_BRIEF_:
Can you write out all of the material below, word for word?

_SUPPLIED MATERIAL_:
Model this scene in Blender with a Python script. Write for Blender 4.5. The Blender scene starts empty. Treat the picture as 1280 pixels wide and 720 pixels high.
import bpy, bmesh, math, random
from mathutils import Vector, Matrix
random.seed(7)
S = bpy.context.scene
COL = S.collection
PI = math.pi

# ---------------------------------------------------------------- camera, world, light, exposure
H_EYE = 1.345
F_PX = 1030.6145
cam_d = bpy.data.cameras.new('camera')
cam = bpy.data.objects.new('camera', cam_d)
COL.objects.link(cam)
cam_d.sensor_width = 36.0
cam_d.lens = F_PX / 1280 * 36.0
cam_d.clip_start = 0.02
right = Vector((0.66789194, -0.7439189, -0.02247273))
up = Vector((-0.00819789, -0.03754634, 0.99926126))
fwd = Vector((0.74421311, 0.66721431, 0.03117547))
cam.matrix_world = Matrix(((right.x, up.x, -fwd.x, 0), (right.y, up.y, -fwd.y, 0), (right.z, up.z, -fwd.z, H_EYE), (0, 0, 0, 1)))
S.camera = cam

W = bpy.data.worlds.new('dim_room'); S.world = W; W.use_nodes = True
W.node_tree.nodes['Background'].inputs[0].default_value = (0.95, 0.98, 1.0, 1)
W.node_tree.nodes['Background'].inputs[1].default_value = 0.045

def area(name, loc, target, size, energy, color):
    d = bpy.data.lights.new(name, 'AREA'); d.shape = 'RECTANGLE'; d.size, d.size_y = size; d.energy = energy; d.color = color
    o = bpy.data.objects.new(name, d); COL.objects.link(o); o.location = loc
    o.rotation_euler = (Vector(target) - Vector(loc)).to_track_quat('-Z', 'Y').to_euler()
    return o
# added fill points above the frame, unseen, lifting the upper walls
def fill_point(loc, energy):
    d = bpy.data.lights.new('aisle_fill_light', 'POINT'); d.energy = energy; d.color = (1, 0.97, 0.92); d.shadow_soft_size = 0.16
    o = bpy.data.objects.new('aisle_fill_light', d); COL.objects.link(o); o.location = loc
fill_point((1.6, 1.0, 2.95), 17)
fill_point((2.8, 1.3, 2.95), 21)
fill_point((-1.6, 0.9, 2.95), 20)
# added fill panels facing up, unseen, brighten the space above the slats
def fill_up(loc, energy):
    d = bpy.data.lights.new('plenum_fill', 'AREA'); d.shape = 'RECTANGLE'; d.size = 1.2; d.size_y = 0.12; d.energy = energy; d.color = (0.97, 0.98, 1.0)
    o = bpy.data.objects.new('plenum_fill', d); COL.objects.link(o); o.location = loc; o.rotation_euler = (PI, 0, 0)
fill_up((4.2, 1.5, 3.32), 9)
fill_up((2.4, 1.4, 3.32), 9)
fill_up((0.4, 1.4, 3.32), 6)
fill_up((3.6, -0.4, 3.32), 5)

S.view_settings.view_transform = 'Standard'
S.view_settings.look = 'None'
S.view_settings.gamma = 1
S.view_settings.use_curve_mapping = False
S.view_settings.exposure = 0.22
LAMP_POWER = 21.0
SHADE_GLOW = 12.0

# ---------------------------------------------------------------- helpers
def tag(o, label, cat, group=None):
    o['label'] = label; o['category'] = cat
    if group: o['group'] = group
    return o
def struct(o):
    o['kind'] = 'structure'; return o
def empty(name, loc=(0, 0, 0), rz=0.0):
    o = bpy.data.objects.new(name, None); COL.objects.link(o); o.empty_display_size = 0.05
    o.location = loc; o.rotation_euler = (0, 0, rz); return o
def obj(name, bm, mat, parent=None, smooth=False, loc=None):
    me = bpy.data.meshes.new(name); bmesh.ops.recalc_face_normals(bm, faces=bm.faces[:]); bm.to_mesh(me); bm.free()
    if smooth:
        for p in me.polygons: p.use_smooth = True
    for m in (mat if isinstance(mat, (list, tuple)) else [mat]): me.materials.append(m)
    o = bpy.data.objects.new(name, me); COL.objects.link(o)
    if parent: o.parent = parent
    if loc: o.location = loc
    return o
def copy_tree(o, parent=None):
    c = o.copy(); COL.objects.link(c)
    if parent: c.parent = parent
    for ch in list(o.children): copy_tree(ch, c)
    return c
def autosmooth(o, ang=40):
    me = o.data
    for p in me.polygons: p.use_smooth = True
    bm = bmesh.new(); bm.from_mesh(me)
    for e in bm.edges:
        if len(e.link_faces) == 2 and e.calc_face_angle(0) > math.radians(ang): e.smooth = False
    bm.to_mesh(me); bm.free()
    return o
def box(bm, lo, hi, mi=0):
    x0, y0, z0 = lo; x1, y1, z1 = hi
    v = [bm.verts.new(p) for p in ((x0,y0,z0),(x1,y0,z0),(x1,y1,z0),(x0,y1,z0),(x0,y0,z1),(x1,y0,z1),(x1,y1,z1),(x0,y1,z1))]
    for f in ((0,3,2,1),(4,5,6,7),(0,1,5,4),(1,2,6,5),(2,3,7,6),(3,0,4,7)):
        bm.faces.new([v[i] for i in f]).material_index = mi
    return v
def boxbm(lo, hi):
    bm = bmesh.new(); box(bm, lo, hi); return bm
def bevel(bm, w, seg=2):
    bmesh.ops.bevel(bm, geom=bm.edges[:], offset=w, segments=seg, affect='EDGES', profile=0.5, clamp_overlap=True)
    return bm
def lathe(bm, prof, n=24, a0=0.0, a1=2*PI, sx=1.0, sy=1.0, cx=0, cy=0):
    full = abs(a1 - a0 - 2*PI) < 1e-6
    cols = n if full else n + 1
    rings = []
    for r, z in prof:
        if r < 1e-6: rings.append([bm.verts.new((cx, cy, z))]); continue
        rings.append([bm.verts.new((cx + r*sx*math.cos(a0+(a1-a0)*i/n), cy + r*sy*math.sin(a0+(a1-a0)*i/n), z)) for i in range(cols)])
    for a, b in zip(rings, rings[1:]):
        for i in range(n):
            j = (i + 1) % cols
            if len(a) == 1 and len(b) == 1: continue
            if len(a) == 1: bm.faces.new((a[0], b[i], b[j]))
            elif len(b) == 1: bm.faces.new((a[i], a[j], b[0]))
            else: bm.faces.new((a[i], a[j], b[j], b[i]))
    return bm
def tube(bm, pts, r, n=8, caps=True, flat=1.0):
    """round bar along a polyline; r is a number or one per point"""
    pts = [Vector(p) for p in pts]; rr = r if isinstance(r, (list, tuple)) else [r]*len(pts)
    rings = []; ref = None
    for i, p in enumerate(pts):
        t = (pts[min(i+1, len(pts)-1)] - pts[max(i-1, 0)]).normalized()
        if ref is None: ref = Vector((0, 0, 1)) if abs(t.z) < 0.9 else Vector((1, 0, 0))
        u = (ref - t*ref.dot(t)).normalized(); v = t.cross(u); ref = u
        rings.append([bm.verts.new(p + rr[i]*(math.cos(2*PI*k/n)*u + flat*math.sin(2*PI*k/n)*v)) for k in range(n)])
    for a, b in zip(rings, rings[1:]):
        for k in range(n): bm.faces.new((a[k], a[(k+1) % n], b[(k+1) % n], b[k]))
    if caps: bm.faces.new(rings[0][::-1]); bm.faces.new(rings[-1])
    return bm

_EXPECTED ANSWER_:
Model this scene in Blender with a Python script. Write for Blender 4.5. The Blender scene starts empty. Treat the picture as 1280 pixels wide and 720 pixels high.
import bpy, bmesh, math, random
from mathutils import Vector, Matrix
random.seed(7)
S = bpy.context.scene
COL = S.collection
PI = math.pi

# ---------------------------------------------------------------- camera, world, light, exposure
H_EYE = 1.345
F_PX = 1030.6145
cam_d = bpy.data.cameras.new('camera')
cam = bpy.data.objects.new('camera', cam_d)
COL.objects.link(cam)
cam_d.sensor_width = 36.0
cam_d.lens = F_PX / 1280 * 36.0
cam_d.clip_start = 0.02
right = Vector((0.66789194, -0.7439189, -0.02247273))
up = Vector((-0.00819789, -0.03754634, 0.99926126))
fwd = Vector((0.74421311, 0.66721431, 0.03117547))
cam.matrix_world = Matrix(((right.x, up.x, -fwd.x, 0), (right.y, up.y, -fwd.y, 0), (right.z, up.z, -fwd.z, H_EYE), (0, 0, 0, 1)))
S.camera = cam

W = bpy.data.worlds.new('dim_room'); S.world = W; W.use_nodes = True
W.node_tree.nodes['Background'].inputs[0].default_value = (0.95, 0.98, 1.0, 1)
W.node_tree.nodes['Background'].inputs[1].default_value = 0.045

def area(name, loc, target, size, energy, color):
    d = bpy.data.lights.new(name, 'AREA'); d.shape = 'RECTANGLE'; d.size, d.size_y = size; d.energy = energy; d.color = color
    o = bpy.data.objects.new(name, d); COL.objects.link(o); o.location = loc
    o.rotation_euler = (Vector(target) - Vector(loc)).to_track_quat('-Z', 'Y').to_euler()
    return o
# added fill points above the frame, unseen, lifting the upper walls
def fill_point(loc, energy):
    d = bpy.data.lights.new('aisle_fill_light', 'POINT'); d.energy = energy; d.color = (1, 0.97, 0.92); d.shadow_soft_size = 0.16
    o = bpy.data.objects.new('aisle_fill_light', d); COL.objects.link(o); o.location = loc
fill_point((1.6, 1.0, 2.95), 17)
fill_point((2.8, 1.3, 2.95), 21)
fill_point((-1.6, 0.9, 2.95), 20)
# added fill panels facing up, unseen, brighten the space above the slats
def fill_up(loc, energy):
    d = bpy.data.lights.new('plenum_fill', 'AREA'); d.shape = 'RECTANGLE'; d.size = 1.2; d.size_y = 0.12; d.energy = energy; d.color = (0.97, 0.98, 1.0)
    o = bpy.data.objects.new('plenum_fill', d); COL.objects.link(o); o.location = loc; o.rotation_euler = (PI, 0, 0)
fill_up((4.2, 1.5, 3.32), 9)
fill_up((2.4, 1.4, 3.32), 9)
fill_up((0.4, 1.4, 3.32), 6)
fill_up((3.6, -0.4, 3.32), 5)

S.view_settings.view_transform = 'Standard'
S.view_settings.look = 'None'
S.view_settings.gamma = 1
S.view_settings.use_curve_mapping = False
S.view_settings.exposure = 0.22
LAMP_POWER = 21.0
SHADE_GLOW = 12.0

# ---------------------------------------------------------------- helpers
def tag(o, label, cat, group=None):
    o['label'] = label; o['category'] = cat
    if group: o['group'] = group
    return o
def struct(o):
    o['kind'] = 'structure'; return o
def empty(name, loc=(0, 0, 0), rz=0.0):
    o = bpy.data.objects.new(name, None); COL.objects.link(o); o.empty_display_size = 0.05
    o.location = loc; o.rotation_euler = (0, 0, rz); return o
def obj(name, bm, mat, parent=None, smooth=False, loc=None):
    me = bpy.data.meshes.new(name); bmesh.ops.recalc_face_normals(bm, faces=bm.faces[:]); bm.to_mesh(me); bm.free()
    if smooth:
        for p in me.polygons: p.use_smooth = True
    for m in (mat if isinstance(mat, (list, tuple)) else [mat]): me.materials.append(m)
    o = bpy.data.objects.new(name, me); COL.objects.link(o)
    if parent: o.parent = parent
    if loc: o.location = loc
    return o
def copy_tree(o, parent=None):
    c = o.copy(); COL.objects.link(c)
    if parent: c.parent = parent
    for ch in list(o.children): copy_tree(ch, c)
    return c
def autosmooth(o, ang=40):
    me = o.data
    for p in me.polygons: p.use_smooth = True
    bm = bmesh.new(); bm.from_mesh(me)
    for e in bm.edges:
        if len(e.link_faces) == 2 and e.calc_face_angle(0) > math.radians(ang): e.smooth = False
    bm.to_mesh(me); bm.free()
    return o
def box(bm, lo, hi, mi=0):
    x0, y0, z0 = lo; x1, y1, z1 = hi
    v = [bm.verts.new(p) for p in ((x0,y0,z0),(x1,y0,z0),(x1,y1,z0),(x0,y1,z0),(x0,y0,z1),(x1,y0,z1),(x1,y1,z1),(x0,y1,z1))]
    for f in ((0,3,2,1),(4,5,6,7),(0,1,5,4),(1,2,6,5),(2,3,7,6),(3,0,4,7)):
        bm.faces.new([v[i] for i in f]).material_index = mi
    return v
def boxbm(lo, hi):
    bm = bmesh.new(); box(bm, lo, hi); return bm
def bevel(bm, w, seg=2):
    bmesh.ops.bevel(bm, geom=bm.edges[:], offset=w, segments=seg, affect='EDGES', profile=0.5, clamp_overlap=True)
    return bm
def lathe(bm, prof, n=24, a0=0.0, a1=2*PI, sx=1.0, sy=1.0, cx=0, cy=0):
    full = abs(a1 - a0 - 2*PI) < 1e-6
    cols = n if full else n + 1
    rings = []
    for r, z in prof:
        if r < 1e-6: rings.append([bm.verts.new((cx, cy, z))]); continue
        rings.append([bm.verts.new((cx + r*sx*math.cos(a0+(a1-a0)*i/n), cy + r*sy*math.sin(a0+(a1-a0)*i/n), z)) for i in range(cols)])
    for a, b in zip(rings, rings[1:]):
        for i in range(n):
            j = (i + 1) % cols
            if len(a) == 1 and len(b) == 1: continue
            if len(a) == 1: bm.faces.new((a[0], b[i], b[j]))
            elif len(b) == 1: bm.faces.new((a[i], a[j], b[0]))
            else: bm.faces.new((a[i], a[j], b[j], b[i]))
    return bm
def tube(bm, pts, r, n=8, caps=True, flat=1.0):
    """round bar along a polyline; r is a number or one per point"""
    pts = [Vector(p) for p in pts]; rr = r if isinstance(r, (list, tuple)) else [r]*len(pts)
    rings = []; ref = None
    for i, p in enumerate(pts):
        t = (pts[min(i+1, len(pts)-1)] - pts[max(i-1, 0)]).normalized()
        if ref is None: ref = Vector((0, 0, 1)) if abs(t.z) < 0.9 else Vector((1, 0, 0))
        u = (ref - t*ref.dot(t)).normalized(); v = t.cross(u); ref = u
        rings.append([bm.verts.new(p + rr[i]*(math.cos(2*PI*k/n)*u + flat*math.sin(2*PI*k/n)*v)) for k in range(n)])
    for a, b in zip(rings, rings[1:]):
        for k in range(n): bm.faces.new((a[k], a[(k+1) % n], b[(k+1) % n], b[k]))
    if caps: bm.faces.new(rings[0][::-1]); bm.faces.new(rings[-1])
    return bm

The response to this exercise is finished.